Book Review: Ancillary Sword — Ann Leckie

What happens when you concatenate something that had taken place over thousands of years across a galaxy into a short hop through a space gate and a visitation to a space station and a planet which practices slavery in all but name? You have Ancillary Sword, the compact second instalment of the Imperial Radch trilogy. Now Ann Leckie is wasting no time, and she's straight to business: one way or another, the Radch must go.

Almost immediately after the events of Ancillary Justice, ship-turned-humanoid Breq is given command of Mercy of Kalr, a Mercy class ship with a crew conditioned to act as ancillaries. With Seivarden as one of her ranking crew members and "baby lieutenant” Tisarwat on board, Breq sets a course for Athoek Station, where the sister of an old colleague lives … only to find more sectarian intrigue and throwback colonialist politics than any of them bargained for.

Ancillary Sword carries over themes and characters from Ancillary Justice without ever feeling like more of the same, or that old situations have been ported over to new planets. Leckie has presented new cultures separate to any the reader has seen before, thus perfectly underlying her point: the homogeneity enforced by colonisation and assimilation is both futile and a lie. For simplicity's sake, science fiction often treats entire alien planets as monocultural, with a centralised government and a single language and way of thought. Ancillary Sword posits that an invading force steamrolls occupied populations into an amorphous blob, and that perhaps there are individual voices being smothered to provide the illusion of that whole.

There are multiple politics at play here and, again, the single pronoun applied to all subjects of the Radch, is the least interesting of them. Leckie paints on a canvas simultaneously broader and more specific: it is no coincidence that Ancillary Sword is set largely in the orbit of a planet designated as a tea plantation. No longer content to raise one population above another to foster resentment and distract from the truer enemy, Athoek has imported dissidents from another system to work the tea, and claims that they can raise themselves out of indentured servitude if they only had the gumption — and it's not the Radch's fault that none of these citizens have boots, let alone bootstraps. They're just "lazy”.

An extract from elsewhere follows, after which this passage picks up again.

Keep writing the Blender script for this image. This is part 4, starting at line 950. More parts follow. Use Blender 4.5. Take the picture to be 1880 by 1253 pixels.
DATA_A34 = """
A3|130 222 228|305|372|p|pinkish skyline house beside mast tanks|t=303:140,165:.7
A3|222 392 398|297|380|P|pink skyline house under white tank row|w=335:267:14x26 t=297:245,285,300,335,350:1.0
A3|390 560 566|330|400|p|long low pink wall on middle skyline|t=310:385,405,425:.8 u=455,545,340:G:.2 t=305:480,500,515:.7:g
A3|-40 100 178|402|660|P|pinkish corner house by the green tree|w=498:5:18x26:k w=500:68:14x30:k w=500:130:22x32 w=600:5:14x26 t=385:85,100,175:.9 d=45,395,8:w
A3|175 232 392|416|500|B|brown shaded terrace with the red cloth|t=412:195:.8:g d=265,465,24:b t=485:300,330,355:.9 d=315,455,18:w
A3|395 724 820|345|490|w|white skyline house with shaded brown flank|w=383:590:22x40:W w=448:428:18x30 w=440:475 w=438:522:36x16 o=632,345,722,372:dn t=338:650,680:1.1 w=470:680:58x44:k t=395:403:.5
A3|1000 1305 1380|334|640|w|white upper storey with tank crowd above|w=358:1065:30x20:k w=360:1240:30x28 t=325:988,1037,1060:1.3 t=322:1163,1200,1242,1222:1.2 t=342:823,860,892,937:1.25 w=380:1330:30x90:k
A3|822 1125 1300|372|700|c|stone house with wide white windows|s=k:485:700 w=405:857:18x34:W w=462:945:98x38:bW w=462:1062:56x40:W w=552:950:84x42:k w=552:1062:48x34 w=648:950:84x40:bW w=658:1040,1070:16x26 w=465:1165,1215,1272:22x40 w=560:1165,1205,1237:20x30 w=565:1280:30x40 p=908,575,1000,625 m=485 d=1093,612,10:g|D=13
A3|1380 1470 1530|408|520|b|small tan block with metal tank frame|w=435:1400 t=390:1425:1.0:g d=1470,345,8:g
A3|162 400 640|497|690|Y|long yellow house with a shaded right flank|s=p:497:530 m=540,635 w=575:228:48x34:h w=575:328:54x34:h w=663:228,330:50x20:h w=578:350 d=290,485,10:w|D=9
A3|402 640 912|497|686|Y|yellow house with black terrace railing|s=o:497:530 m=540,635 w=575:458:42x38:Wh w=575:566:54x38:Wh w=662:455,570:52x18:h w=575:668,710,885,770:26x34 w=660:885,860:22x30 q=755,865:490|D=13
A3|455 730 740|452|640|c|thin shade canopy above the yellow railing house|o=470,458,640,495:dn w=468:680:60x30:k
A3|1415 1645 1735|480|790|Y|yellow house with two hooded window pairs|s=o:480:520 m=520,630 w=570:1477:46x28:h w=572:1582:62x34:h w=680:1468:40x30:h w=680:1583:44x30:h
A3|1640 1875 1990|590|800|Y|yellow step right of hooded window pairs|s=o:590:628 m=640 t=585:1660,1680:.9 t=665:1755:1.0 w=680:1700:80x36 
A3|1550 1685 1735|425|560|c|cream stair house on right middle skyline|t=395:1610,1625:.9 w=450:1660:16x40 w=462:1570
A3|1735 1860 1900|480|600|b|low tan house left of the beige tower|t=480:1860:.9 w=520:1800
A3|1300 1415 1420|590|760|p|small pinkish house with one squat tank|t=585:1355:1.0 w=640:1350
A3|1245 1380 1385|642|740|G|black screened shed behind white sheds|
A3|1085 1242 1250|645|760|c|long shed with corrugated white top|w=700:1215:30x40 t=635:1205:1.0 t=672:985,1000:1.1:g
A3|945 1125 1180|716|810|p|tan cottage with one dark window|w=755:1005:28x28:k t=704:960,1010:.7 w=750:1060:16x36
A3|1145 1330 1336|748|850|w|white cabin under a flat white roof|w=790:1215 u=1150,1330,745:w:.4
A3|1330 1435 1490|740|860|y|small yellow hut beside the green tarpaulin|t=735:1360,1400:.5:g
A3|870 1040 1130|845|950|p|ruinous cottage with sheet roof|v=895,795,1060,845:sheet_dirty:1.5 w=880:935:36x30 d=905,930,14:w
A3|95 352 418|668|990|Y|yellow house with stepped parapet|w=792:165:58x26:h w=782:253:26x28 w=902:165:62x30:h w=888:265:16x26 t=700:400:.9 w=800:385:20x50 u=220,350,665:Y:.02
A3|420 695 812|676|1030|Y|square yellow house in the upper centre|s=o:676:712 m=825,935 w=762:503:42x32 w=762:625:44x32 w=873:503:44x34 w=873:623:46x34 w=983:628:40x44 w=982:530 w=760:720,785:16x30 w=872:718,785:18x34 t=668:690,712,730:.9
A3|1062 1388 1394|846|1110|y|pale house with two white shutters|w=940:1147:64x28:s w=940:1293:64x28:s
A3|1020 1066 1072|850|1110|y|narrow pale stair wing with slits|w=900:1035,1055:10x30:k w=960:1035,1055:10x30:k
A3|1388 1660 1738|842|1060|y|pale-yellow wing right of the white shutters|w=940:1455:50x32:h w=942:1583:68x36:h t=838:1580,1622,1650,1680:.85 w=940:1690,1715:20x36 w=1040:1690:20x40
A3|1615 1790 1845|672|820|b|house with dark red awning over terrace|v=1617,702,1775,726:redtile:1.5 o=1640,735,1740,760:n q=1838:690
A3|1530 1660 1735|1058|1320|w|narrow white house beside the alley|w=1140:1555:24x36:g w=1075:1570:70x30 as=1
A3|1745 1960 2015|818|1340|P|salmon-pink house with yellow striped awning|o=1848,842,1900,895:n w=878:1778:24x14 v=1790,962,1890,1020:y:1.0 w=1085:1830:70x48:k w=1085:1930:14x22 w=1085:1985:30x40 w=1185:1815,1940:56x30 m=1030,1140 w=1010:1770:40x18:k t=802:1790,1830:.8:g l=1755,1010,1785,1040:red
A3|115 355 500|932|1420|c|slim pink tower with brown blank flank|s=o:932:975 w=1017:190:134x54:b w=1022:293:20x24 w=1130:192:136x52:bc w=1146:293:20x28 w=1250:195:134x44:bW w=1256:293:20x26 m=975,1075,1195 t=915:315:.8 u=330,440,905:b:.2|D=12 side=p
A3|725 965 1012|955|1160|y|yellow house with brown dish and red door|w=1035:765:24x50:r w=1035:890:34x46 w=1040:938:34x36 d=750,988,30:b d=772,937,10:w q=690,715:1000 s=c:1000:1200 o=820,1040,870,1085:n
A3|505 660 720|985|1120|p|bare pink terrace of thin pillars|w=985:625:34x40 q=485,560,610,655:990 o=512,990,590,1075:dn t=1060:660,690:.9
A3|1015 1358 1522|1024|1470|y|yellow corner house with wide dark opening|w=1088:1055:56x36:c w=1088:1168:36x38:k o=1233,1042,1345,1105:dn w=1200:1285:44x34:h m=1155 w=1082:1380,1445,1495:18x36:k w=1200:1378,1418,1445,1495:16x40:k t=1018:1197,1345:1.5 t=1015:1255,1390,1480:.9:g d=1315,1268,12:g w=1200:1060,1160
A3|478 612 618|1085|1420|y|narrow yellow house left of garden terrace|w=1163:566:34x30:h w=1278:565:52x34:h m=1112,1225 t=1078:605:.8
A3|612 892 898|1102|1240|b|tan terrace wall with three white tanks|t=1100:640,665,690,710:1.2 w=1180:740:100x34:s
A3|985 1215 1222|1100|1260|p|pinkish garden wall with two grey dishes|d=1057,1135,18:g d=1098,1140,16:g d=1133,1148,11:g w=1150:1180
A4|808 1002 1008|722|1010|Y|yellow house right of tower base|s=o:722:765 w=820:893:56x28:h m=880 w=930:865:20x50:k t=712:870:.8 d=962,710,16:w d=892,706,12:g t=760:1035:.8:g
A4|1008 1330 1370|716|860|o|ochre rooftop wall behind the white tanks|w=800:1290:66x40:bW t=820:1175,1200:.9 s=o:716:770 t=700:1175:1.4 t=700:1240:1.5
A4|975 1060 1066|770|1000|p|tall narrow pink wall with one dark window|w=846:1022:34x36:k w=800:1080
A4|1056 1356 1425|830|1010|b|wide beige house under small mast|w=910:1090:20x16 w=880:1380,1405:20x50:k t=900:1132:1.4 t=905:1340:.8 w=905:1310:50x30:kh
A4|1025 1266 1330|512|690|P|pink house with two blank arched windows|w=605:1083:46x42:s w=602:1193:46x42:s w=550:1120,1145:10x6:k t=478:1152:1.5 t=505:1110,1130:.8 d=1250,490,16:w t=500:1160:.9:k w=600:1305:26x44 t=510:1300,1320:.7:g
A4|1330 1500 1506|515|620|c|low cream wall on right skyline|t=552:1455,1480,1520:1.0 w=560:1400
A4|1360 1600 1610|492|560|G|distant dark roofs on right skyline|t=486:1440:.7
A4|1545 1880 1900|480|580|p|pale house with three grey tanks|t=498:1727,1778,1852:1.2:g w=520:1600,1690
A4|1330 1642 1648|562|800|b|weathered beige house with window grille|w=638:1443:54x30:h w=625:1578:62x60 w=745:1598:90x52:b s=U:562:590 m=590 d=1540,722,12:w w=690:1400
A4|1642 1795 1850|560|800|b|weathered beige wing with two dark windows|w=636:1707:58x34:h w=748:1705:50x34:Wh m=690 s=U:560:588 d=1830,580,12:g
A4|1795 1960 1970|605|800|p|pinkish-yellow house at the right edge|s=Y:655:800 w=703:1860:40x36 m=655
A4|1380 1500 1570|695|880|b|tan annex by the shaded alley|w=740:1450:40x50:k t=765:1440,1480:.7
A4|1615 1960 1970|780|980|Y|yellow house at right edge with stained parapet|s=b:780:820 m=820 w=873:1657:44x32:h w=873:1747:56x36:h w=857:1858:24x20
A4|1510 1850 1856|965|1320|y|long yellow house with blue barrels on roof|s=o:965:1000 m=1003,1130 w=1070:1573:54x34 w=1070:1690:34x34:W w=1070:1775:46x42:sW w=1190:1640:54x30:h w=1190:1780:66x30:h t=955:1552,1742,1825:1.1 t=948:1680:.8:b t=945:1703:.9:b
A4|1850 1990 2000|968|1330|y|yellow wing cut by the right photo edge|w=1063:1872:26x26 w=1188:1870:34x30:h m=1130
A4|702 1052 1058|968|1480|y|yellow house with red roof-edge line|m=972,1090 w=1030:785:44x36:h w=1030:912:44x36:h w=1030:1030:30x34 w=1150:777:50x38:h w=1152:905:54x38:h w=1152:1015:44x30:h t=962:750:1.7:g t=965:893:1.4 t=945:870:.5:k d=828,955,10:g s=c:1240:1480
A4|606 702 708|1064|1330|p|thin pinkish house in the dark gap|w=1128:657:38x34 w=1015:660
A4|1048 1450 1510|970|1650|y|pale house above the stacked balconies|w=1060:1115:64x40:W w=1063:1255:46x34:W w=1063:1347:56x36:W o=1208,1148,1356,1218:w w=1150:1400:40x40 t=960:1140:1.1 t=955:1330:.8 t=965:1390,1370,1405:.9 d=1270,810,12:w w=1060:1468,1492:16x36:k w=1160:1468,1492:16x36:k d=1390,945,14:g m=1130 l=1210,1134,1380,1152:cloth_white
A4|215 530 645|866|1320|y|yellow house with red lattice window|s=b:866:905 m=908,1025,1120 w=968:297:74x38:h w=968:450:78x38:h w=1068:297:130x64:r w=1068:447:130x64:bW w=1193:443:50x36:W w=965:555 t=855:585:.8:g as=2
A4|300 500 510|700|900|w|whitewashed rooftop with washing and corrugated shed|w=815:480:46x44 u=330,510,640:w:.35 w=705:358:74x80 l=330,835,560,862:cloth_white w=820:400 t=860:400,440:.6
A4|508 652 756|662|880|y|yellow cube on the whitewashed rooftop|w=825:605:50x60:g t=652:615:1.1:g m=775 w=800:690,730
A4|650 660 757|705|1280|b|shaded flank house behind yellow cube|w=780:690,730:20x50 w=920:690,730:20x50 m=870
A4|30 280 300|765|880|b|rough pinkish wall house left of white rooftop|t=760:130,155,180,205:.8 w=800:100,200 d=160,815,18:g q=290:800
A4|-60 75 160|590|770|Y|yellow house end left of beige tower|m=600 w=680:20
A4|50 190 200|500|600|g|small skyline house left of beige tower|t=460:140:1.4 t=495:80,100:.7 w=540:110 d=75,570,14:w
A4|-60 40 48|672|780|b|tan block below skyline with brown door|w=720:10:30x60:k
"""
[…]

It's not exactly subtle, but it doesn't have to be.  That is the beauty and the curse of science-fiction and fantasy: you can absorb the story without absorbing the ideas behind it. Ancillary Sword is a story which features a gun that can pierce any material, an orbital lake separated from the vacuum of space solely by unnervingly thin glass, space travel via dimensional pockets, and the spread of omniscient consciousness, so it rollicks regardless.

Breq continues to be a remarkable character, often considering herself "angry” when she sounds reasonable in the face of the multiple injustices that she feels compelled to correct. As the only entity bothered to understand cultural relativism across the entire empire that she has grown to loathe, she is uniquely qualified to handle the issues to hand. She is never presented as a character with a saviour complex, but someone with an unerring sense of right and wrong; this concrete certainty of purpose and intent is, admittedly, more interesting in an immovable villain, but Breq has little time for ambiguity at this point in her career.

The secret, again, is the support cast. Breq fancies herself a loner but Leckie shines when she shows how her narrator works in a unit with the formerly loathsome Seivarden and Mercy of Kalr herself. The connection with a new ship allows Leckie to reintegrate the omniscient narrative that only Ancillary Justice's flashbacks boasted, and though Mercy of Kalr is more of a feeling than a communicative character, she adds distinct textures to the book. The treatment of Tisarwat by both the character of Breq and the narrative itself is also genuinely a fascinating arc, touching on issues of identity that are only possible in a story such as this one. It is this ensemble that ultimately brings Ancillary Sword home, Leckie's character work should not be underestimated.

With heavy politicking, multiple curious and discrete locations, and a self-contained story that connects a trilogy's opening and closing acts without reading like a bridge, Ancillary Sword is a fitting follow up to Ancillary Justice. Breq is an all-time protagonist, and Leckie knows precisely who to pit her with and against to make for compelling science-fiction that provokes on philosophical and practical levels alike.